Près de 2000 personnes ont trouvé refuge au séminaire de Bangassou. Comment se présente la situation ?

C’est très difficile, pour ne pas dire catastrophique. L’évêque a eu le courage d’accueillir tous ces musulmans sur son territoire, mais les jeunes gens qui sont armés veulent les tuer. Voilà pourquoi il est là pour les protéger, et qu’il encourt lui-même le risque de mourir. Il faut comprendre que si quelqu’un n’a plus rien à manger, il agira comme un loup. Voilà pourquoi nous sommes maintenant confrontés à cette situation. L’Église est là, elle offre une protection, mais cette Église a également besoin de la communauté internationale.

Que signifie d’être catholique en Centrafrique ?

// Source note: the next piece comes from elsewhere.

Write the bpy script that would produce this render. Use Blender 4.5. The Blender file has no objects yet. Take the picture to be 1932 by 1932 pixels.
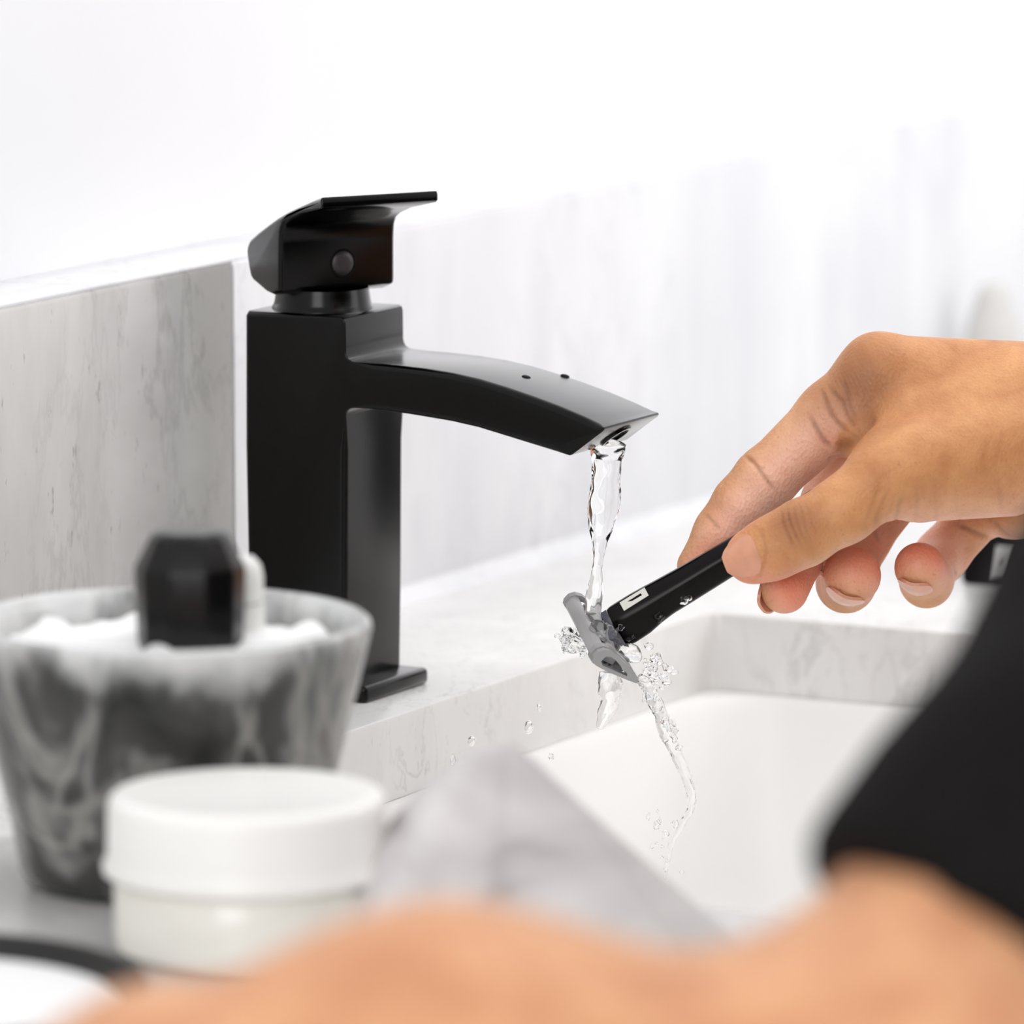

Je dis souvent aux gens que l’Église catholique est universelle. Cela signifie diversité. Et si je suis vraiment catholique, alors je dois aussi accueillir chez moi les musulmans et être bon envers eux, je dois également être bon envers les protestants – ils sont tous des enfants de Dieu. C’est exactement ce que nous avons fait durant la crise. Six mois durant, j’ai hébergé l’imam chez moi. Si l’Église nous soutient ici, notre mission sera alors de jeter des ponts entre les religions, vers les protestants et les musulmans. Nous nous réunissons pour prier ensemble, nous nous réunissons pour parler de nos peurs et pour agir ensemble. Au centre du pays, il y a beaucoup de camps de réfugiés. Les gens ne peuvent plus se rendre aux champs pour y travailler. Ils ne peuvent plus aller pêcher. Ils ont peur partout parce qu’ils ne sont en sécurité nulle part. Et ils sont enfermés dans leur camp. La situation est donc catastrophique. L’Église est là, aux côtés de ces gens, pour continuer à les accompagner. Grâce au soutien de l’Église et de ses œuvres de bienfaisance comme l’AED, nous pouvons réaliser des projets ensemble.